Profit-taking in shares on the Philippine Stock Exchange and higher inflation rate were primarily responsible, the Bangko Sentral ng Pilipinas (BSP) said.

The outflow of portfolio investment last month compares with a net inflow of $482.43 million in March 2016, and is higher than the $409.01-million net inflow in February, official data showed.

The BSP said total outflows reached $1.83 billion, exceeding total inflows of $1.37 billion.

In the first three months of the year, hot money registered a net outflow of $567.53 million, reversing the $395.99 net inflow posted a year earlier.

Profit-taking, inflation

The BSP said foreign portfolio investments amounted to $1.37 billion, up 40 percent from $981.20 million in February 2017.

Year-on-year, inflows declined by 18.7 percent from $1.68 billion.

In the first quarter of 2017, registered investments amounted to $3.5 billion while outflows were at $4.06 billion.
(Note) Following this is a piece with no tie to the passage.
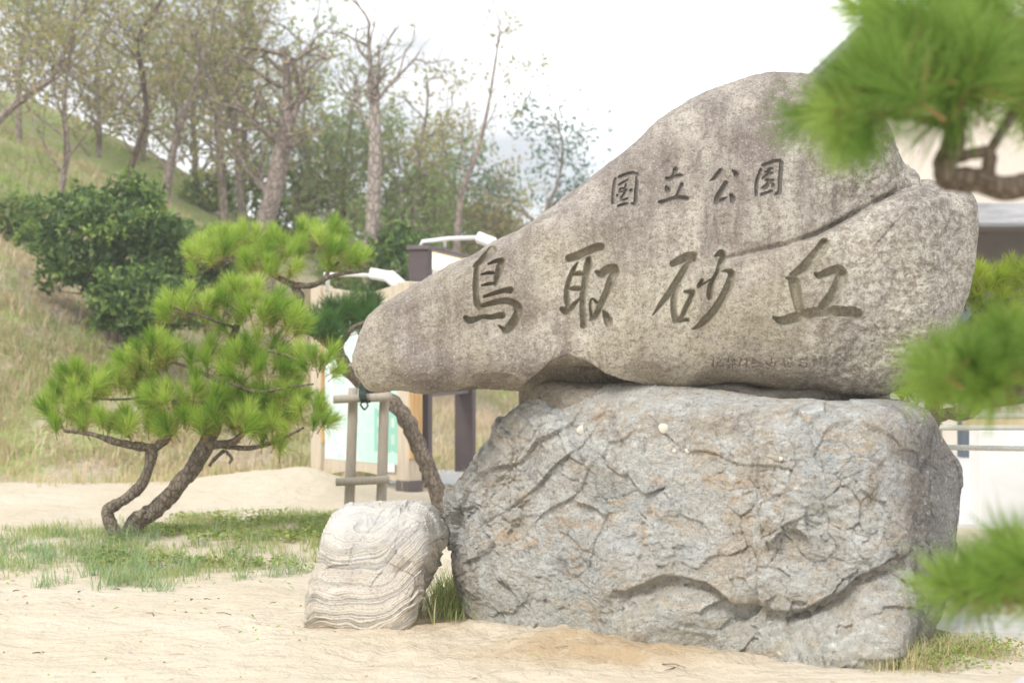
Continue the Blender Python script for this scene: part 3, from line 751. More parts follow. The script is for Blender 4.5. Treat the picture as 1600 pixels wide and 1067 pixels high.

“This is attributable mainly due to profit-taking and continued uncertainties arising from international and domestic developments, such as the anticipated interest rate increase in the United States, and the closure order for several mining companies in the country,” the BSP said.

Components

BSP data showed 83.8 percent of investment registered in March were in Philippine Stock Exchange-listed securities, mainly in holding firms, banks, property companies, food, beverage and tobacco firms, and telecommunications companies. The balance went into peso government securities and unit investment trust funds.

The United Kingdom, United States, Singapore, Belgium and Switzerland were the top five investor countries for the month, with a combined share to total of 73.9 percent. The United States continued to be the main destination of outflows, receiving 87.6 percent of total remittances.

Foreign portfolio investments are also known as hot money because of the ease with which the funds move in and out of a country and do not necessarily create jobs, unlike foreign direct investments, which are used to build factories and buy capital equipment.